Ratusan ribu Rohingya di pengungsian ikut mengawasi
Kasus ini juga akan mendapat perhatian dari Bangladesh, tempat sekitar 740.000 Rohingya terpaksa mengungsi ke kamp-kamp akibat pembantaian berdarah di negara bagian Rakhine, Myanmar bagian barat laut.
"Saya menuntut keadilan dari dunia," kata Nur Karima, seorang pengungsi Rohingya yang kehilangan saudara dan kakek-neneknya dalam pembantaian di desa Tula Toli pada Agustus 2017.
"Saya ingin melihat para terpidana berjalan ke tiang gantungan. Mereka membunuh kami tanpa ampun," ujar Saida Khatun, seorang pengungsi lain dari Tula Toli. Tahun lalu penyelidik PBB telah mengatakan apa yang terjadi terhadap Rohingya adalah genosida.
"Suu Kyi tidak dapat menyangkal apa pun. Komunitas internasional harus mendengarkan suara kami karena kami adalah korban yang sebenarnya," ujar Sayed Ulla, seorang pemimpin Rohingya yang juga tinggal di salah satu kamp pengungsian di Bangladesh.
Proses persidangan terhadap Myanmar
Pada awal November 2019, Gambia mengajukan tuntutan genosida terhadap Myanmar di hadapan Pengadilan Internasional, yang merupakan pengadilan tertinggi PBB. Negara yang terletak di Afrika barat ini yakin bahwa pemerintah dan pasukan keamanan Myanmar telah bersalah atas genosida terhadap Rohingya, minoritas Muslim di Myanmar.
Gambia yang didominasi muslim ini didukung oleh Organisasi Kerjasama Islam (OKI) yang memiliki anggota sebanyak 56 negara.

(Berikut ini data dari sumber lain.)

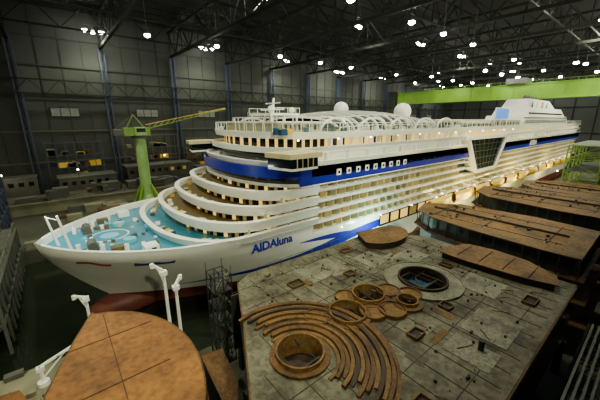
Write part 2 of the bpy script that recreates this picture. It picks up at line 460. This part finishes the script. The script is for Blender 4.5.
for sgn in(-1,1):
    for k in range(12):
        x=70+k*13.2;y=YC+sgn*18.0
        g=[]
        for i in range(9):
            u=i/8;w=1.5*math.sin(math.pi*clamp(u,.06,.94))**.5
            g.append([(x+10.5*u,y-w,9.9),(x+10.5*u,y-w*.8,8.9),(x+10.5*u,y,8.3),(x+10.5*u,y+w*.8,8.9),(x+10.5*u,y+w,9.9),(x+10.5*u,y+w*.8,10.8),(x+10.5*u,y,11.2),(x+10.5*u,y-w*.8,10.8),(x+10.5*u,y-w,9.9)])
        b.grid(g,'yellow')
        for xx in (x+2,x+8.5):
            b.beam((xx,YC+sgn*16.4,12.4),(xx,y,12.4),.3,'white');b.beam((xx,y,12.4),(xx,y,11),.12,'white')
b.obj('lifeboats',ship)
b=B()
def ribbon(pts,m,off=.12):
    for sgn in(-1,1):
        g=[]
        for (x,a,c) in pts:
            g.append([(x,YC+sgn*(hb(x,a+(c-a)*j/5)+off),a+(c-a)*j/5) for j in range(6)])
        b.grid(g,m)
w=[]
for i in range(34):
    u=i/33;x=12+60*u;c=4.8+4.6*math.sin(u*math.pi*.62)**1.1;t=.1+1.5*math.sin(math.pi*u)**1.1
    w.append((x,c-t/2-.4*u,c+t/2))
ribbon(w,'blue')
w=[]
for i in range(20):
    u=i/19;x=30+22*u;w.append((x,10.2-3*u,10.3-3*u+1.0*math.sin(math.pi*u)))
ribbon(w,'blue',.14)
w=[(x,11.7+.25*math.sin(x*1.5),12.2+.25*math.sin(x*1.5)) for x in [0+i*.4 for i in range(10)]];ribbon(w,'red',.15)
w=[(6+i*.5,11.4+.02*i,12.2-.3*abs(math.sin(i*.7))) for i in range(10)];ribbon(w,'blue',.15)
b.obj('hull_graphics',ship)
def text(s,loc,size,m,parent,name,ext=.03,yaw=0,bold=0.02):
    c=D.curves.new(name,'FONT');c.body=s;c.size=size;c.extrude=ext;c.offset=bold;c.materials.append(MATS[m])
    o=D.objects.new(name,c);bpy.context.scene.collection.objects.link(o);o.location=loc
    o.rotation_euler=(math.radians(90),0,yaw);o.parent=parent;return o
text('AIDAluna',(20.6,YC-16.62,11.25),1.9,'blue',ship,'hull_name_lettering',bold=.05)
text('A I D A',(149,YC-16.85,20.7),2.8,'white',ship,'stripe_lettering',bold=.1)
b=B()
def dome(x,y,z,r):
    b.cyl((x,y,28.2),(x,y,z-r*.6),r*.45,'white');b.ball((x,y,z),r,r,r,'white')
dome(56.4,YC,33.0,1.8);dome(83,YC,32.9,2.5)
b.cyl((35.5,YC,28.2),(36.5,YC,34.8),.6,'white',r2=.2)
b.beam((36,YC-4,32.6),(36,YC+4,32.6),.35,'white');b.beam((36.2,YC-2.5,33.8),(36.2,YC+2.5,33.8),.2,'white')
b.box(33,40,YC-4,YC+4,31.4,31.8,'white')
for dy in(-3.6,3.6):
    for dx in (33.4,36.5,39.6): b.beam((dx,YC+dy,28.2),(dx,YC+dy,31.4),.25,'white')
for dy in(-4,4):
    b.beam((33,YC+dy,32.8),(40,YC+dy,32.8),.08,'white')
    for dx in (33,35,37,39,40): b.beam((dx,YC+dy,31.8),(dx,YC+dy,32.8),.08,'white')
b.ball((33.8,YC-3,32.5),.7,.7,.7,'white');b.ball((38.8,YC-3,32.4),.6,.6,.6,'white')
def ah(x): return 4.4-1.8*(abs(x-60)/20)**2
def ap(x,j,n,w=13.0,dz=0):
    t=math.pi*j/n;return (x,YC-w*math.cos(t),28.2+(ah(x)+dz)*math.sin(t)**.7)
b.grid([[ap(x,j,16,12.7,-.25) for j in range(17)] for x in range(42,82,3)],'glass_dark')
for x in range(42,82,3):
    for j in range(16): b.beam(ap(x,j,16),ap(x,j+1,16),.36,'white')
for j in (1,4,8,12,15):
    for x in range(42,79,3): b.beam(ap(x,j,16),ap(x+3,j,16),.14,'white')
for (x0,x1,w,z1) in((31,41,9,30.0),(81,97,11,30.4),(97,118,13,29.6),(118,150,12,30.4)):
    b.box(x0,x1,YC-w,YC+w,28.2,z1,'cream');b.box(x0-.4,x1+.4,YC-w-.5,YC+w+.5,z1,z1+.25,'white')
    x=x0+.8
    while x<x1-1.5: b.box(x,x+1.2,YC-w-.06,YC-w,28.7,z1-.3,'glass_dark');x+=1.9
for s_ in(-1,1):
  for cx in (40,50,60,70,80):
    cy=YC+s_*14.8;r=4.4
    for k in range(10):
        t0=math.pi*k/10;t1=math.pi*(k+1)/10
        b.beam((cx-r*math.cos(t0),cy,28.3+r*.6*math.sin(t0)),(cx-r*math.cos(t1),cy,28.3+r*.6*math.sin(t1)),.34,'white')
for (x,y) in outl(30,8,12.5,44,st=16):
    b.beam((x,y,28.2),(x-.3,y,31.0),.12,'white')
pr=None
for (x,y) in outl(29.7,8,12.6,44,st=22):
    if pr:b.beam((pr[0],pr[1],31.0),(x,y,31.0),.12,'white')
    pr=(x,y)
b.box(119,131,YC-13.1,YC-12.6,30.9,34.4,'screen')
for x in (119,125,131): b.beam((x,YC-12.9,28.2),(x,YC-12.9,34.6),.35,'white')
def tap(x0,x1,y0,y1,z0,z1,ix0,ix1,iy,m):
    v=[(x0,y0,z0),(x1,y0,z0),(x1,y1,z0),(x0,y1,z0),(x0+ix0,y0+iy,z1),(x1-ix1,y0+iy,z1),(x1-ix1,y1-iy,z1),(x0+ix0,y1-iy,z1)]
    for f in ((0,1,5,4),(1,2,6,5),(2,3,7,6),(3,0,4,7),(4,5,6,7)): b.face([v[i] for i in f],m)
tap(152,236,41,56,28.2,32.3,2,4,.6,'white')
tap(160,230,42,55.5,32.3,36.0,2,7,.9,'white')
tap(166,212,43.5,54,36.0,39.8,3,9,1.0,'white')
for x in(176,182,188,194): b.cyl((x,48.5,39),(x+1.5,48.5,41.2),.9,'steel_grey')
x=156
while x<230: b.box(x,x+1.6,40.9,41.6,29.2,30.4,'glass_dark');x+=2.8
b.box(155,233,41.0,41.6,31.4,31.7,'steel_grey')
x=164
while x<222: b.box(x,x+2.4,41.95,42.7,33.0,33.8,'glass_dark');x+=4
b.box(236,243,44,62,28.2,30.5,'cream')
for k in range(110):
    x=27+R()*66;s=-1 if R()<.75 else 1;y=YC+s*(13.2+R()*2.2)
    b.box(x,x+.5+R(),y,y+.5+R()*.6,28.2,28.5+R()*.9,random.choice(['white','tarp_blue','cream','white','yellow','glass_dark']))
b.obj('sun_deck_structures',ship)
x=170
for s,m_ in zip('AIDA',('blue','yellow','red','blue')):
    text(s,(x,43.4,36.1),3.6,m_,ship,'funnel_lettering',.05,bold=.15);x+=8
b=B()
for x in range(30,240,9): b.ball((x,YC-15.9,27.4),.14,.14,.14,'lamp_small',8,5)
for x in range(40,236,12): b.ball((x,YC-16.7,10.95),.14,.14,.14,'lamp_small',8,5)
b.obj('deck_lamps',ship)
def postlamp(x,y,z0,z,e,col):
    g=empty('quay_lamp_post');b=B();b.cyl((x,y,z0),(x,y,z),.12,'steel_grey',n=8);b.ball((x,y,z+.3),.3,.3,.25,'lamp_small',10,6);b.obj('post',g)
    pt('glow',(x,y,z+.9),e,col,g,.3)
pt('foredeck_lamp',(-1.5,YC,18.8),1300,(.8,1,1),ship)
postlamp(48,32.6,1.5,8,5000,(.6,1,.85))
postlamp(89.5,30.3,1.5,8,8000,(1,.82,.28))
postlamp(131,30.3,1.5,8,8000,(1,.82,.28))
postlamp(175,30.3,1.5,8,6000,(1,.82,.28))

# ================================================================ GANTRY BRIDGE CRANE (green)
b=B()
ya,yb=YR+2.5,YL-4
b.box(219,225,ya,yb,42.8,50.5,'green_beam')
b.box(218.4,225.6,ya,yb,50.5,51,'green_beam');b.box(218.4,225.6,ya,yb,42.4,42.9,'green_beam')
for y in range(-18,150,12): b.box(218.7,219,y,y+.4,42.9,50.5,'green_beam')
b.box(215.5,218.4,yb-6,yb,40,52,'steel_dark')
y=ya
while y<148: b.beam((218.2,y,51),(218.2,y,52.3),.12,'green_beam');y+=3
b.beam((218.2,ya,52.3),(218.2,yb,52.3),.15,'green_beam')
b.box(216,228,60,70,51,54,'steel_grey')
b.obj('overhead_bridge_crane')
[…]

"Pengadilan terhadap Myanmar terdiri dari dua prosedur berbeda. Di satu sisi ada yang disebut prosedur jalur cepat," demikian ungkap Christian J. Tams, Profesor Hukum Internasional di Universitas Glasgow, dikutip Deutsche Welle.
Prosedur ini dimulai pada Selasa 10 Desember 2019 dengan sidang di Den Haag. Ini akan berakhir dengan resolusi yang mempertimbangkan situasi ancaman Rohingya saat ini dan menentukan apa tindakan yang perlu diambil selama proses utama untuk melindungi Rohingya.
Masih harus juga dipertimbangkan bagaimana sikap Myanmar terhadap keputusan tersebut. Sejauh ini, negara itu telah menolak hampir setiap kerja sama dengan komunitas internasional yang berkaitan dengan krisis pengungsi.
Seiring dengan sidang di Den Haag, akan dimulai juga proses utama yang sebenarnya, yang dapat berlangsung hingga beberapa tahun. Persidangan ini akan berakhir dengan vonis apakah Myanmar bersalah atas tindakan genosida atau tidak.